STATED EXERCISE: Find each line containing the string "Python" and return it.
---+---
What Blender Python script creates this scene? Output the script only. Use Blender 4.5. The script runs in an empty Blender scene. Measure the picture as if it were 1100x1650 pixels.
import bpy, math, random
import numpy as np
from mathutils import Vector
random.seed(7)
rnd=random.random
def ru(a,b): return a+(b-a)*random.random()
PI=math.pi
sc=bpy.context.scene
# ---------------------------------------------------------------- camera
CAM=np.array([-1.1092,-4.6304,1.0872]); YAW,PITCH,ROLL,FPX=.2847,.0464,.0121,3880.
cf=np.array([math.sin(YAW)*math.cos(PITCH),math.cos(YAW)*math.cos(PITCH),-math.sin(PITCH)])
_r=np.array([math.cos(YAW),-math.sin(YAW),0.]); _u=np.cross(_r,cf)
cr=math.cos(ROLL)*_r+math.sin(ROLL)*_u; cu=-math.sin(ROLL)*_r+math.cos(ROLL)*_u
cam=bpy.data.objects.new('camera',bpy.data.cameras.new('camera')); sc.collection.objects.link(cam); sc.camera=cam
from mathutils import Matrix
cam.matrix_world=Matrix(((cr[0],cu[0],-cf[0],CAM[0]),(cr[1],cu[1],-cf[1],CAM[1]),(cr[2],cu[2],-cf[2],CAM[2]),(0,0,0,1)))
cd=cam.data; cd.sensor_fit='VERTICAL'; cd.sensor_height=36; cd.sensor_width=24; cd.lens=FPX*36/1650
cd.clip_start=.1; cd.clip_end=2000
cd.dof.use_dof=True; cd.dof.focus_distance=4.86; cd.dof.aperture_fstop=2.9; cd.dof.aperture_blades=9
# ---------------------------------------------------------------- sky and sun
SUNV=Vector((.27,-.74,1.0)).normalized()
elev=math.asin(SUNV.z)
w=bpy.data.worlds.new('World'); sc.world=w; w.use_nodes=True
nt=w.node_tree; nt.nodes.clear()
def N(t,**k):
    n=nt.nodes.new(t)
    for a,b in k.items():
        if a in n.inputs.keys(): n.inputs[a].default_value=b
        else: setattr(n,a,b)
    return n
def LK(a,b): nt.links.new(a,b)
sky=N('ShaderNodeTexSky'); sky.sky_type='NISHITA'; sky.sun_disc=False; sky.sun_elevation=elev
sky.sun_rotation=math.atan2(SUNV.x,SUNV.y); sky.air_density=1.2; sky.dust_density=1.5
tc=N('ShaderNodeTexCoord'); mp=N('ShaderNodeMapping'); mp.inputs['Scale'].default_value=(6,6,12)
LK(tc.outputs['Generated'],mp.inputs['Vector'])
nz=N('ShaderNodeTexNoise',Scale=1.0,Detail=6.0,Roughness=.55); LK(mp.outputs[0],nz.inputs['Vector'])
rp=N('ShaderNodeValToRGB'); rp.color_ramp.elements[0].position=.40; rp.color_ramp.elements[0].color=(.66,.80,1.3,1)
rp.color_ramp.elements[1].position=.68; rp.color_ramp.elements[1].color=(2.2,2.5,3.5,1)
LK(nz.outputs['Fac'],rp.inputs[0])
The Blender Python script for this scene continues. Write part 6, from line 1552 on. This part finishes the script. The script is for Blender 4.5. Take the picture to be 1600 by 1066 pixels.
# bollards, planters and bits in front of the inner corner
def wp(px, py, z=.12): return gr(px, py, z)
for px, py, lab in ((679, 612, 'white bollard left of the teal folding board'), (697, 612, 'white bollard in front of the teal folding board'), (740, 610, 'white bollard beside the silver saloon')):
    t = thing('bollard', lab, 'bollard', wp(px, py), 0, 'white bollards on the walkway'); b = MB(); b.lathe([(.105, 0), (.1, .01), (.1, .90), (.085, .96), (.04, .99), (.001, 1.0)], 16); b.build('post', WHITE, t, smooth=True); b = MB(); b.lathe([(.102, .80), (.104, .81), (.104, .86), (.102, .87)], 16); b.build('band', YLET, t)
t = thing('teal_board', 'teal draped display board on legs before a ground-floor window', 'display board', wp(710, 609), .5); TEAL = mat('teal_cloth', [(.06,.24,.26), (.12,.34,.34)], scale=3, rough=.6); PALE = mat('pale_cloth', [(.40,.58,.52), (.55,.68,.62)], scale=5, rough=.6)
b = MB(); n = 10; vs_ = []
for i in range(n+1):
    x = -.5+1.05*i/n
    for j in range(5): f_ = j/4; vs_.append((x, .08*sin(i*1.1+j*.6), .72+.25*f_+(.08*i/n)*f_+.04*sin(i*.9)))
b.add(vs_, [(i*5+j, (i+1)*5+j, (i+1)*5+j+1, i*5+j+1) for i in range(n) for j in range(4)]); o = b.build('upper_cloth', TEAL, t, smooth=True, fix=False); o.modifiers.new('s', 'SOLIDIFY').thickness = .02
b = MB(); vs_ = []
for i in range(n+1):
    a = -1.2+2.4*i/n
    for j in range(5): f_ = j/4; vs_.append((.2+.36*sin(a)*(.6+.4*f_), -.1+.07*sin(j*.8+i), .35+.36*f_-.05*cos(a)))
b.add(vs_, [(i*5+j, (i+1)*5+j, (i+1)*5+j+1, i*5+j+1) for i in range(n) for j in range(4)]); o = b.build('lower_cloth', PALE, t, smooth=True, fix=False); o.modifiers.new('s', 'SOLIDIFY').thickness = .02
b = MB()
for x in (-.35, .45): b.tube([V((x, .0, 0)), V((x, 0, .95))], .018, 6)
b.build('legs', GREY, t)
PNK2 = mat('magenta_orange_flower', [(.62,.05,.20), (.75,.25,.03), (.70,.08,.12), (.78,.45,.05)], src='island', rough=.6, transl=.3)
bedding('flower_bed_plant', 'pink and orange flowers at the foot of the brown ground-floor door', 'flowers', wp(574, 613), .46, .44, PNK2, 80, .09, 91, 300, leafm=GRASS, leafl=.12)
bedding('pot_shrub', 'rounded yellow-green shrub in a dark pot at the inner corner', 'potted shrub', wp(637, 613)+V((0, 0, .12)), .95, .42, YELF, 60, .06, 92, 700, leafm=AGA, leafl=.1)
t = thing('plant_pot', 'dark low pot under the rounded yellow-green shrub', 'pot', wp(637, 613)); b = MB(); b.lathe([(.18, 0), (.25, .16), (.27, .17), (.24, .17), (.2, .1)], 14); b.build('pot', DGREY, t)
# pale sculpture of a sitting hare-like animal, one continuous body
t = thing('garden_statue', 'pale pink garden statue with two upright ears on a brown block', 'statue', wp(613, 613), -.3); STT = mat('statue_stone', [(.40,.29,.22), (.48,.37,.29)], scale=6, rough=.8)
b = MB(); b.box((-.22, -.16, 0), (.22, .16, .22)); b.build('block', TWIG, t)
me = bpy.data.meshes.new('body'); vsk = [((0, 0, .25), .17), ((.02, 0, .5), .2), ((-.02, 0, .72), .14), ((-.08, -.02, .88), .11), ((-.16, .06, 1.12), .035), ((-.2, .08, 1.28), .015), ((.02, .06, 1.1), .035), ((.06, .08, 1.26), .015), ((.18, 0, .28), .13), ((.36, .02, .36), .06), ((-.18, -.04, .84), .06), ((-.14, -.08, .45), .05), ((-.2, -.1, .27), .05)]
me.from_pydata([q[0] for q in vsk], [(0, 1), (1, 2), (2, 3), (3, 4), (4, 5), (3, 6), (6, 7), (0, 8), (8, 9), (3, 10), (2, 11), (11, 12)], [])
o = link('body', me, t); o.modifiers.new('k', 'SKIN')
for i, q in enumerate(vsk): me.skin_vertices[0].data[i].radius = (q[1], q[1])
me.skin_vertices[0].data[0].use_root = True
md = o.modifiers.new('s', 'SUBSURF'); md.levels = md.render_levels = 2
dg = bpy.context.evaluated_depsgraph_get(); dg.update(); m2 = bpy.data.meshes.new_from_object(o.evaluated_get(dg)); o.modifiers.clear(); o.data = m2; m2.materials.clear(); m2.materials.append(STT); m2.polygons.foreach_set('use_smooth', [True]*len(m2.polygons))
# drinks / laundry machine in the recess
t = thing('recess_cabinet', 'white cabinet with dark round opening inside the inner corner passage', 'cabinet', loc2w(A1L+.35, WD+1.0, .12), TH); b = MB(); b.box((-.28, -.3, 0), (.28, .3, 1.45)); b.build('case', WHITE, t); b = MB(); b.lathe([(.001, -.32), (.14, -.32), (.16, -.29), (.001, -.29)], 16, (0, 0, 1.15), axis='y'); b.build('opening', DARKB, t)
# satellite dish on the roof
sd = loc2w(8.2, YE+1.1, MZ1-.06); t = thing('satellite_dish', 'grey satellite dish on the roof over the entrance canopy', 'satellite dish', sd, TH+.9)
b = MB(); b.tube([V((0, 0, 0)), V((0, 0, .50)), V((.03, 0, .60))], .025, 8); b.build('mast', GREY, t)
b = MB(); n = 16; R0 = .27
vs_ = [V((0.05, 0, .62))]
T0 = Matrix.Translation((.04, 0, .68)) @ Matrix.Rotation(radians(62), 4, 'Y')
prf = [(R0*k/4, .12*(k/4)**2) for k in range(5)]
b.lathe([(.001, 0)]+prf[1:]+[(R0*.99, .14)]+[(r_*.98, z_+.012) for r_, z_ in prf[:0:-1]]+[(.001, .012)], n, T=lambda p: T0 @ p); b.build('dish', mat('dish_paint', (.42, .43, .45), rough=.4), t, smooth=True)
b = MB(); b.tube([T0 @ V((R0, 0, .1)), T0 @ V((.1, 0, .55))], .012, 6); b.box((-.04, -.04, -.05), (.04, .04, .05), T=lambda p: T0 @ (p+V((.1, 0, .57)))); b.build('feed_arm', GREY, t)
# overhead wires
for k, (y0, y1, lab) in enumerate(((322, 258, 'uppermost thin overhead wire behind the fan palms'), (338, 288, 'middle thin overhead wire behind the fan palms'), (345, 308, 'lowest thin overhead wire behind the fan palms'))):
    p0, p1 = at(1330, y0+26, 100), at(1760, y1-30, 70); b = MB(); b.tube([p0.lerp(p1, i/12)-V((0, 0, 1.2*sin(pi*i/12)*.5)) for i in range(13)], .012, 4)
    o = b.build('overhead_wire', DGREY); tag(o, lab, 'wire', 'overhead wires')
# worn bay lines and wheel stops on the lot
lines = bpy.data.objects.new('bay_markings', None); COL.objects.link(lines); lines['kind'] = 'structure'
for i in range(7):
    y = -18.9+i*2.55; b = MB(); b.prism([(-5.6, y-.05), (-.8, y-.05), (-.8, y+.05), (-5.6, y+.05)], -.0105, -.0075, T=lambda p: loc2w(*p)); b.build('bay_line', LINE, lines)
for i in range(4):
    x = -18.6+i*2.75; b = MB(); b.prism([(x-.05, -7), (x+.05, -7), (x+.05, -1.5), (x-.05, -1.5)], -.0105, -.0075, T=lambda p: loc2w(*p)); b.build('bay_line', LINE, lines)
---+---
SOLVED PROBLEM:
What Blender Python script creates this scene? Output the script only. Use Blender 4.5. The script runs in an empty Blender scene. Measure the picture as if it were 1100x1650 pixels.
The Blender Python script for this scene continues. Write part 6, from line 1552 on. This part finishes the script. The script is for Blender 4.5. Take the picture to be 1600 by 1066 pixels.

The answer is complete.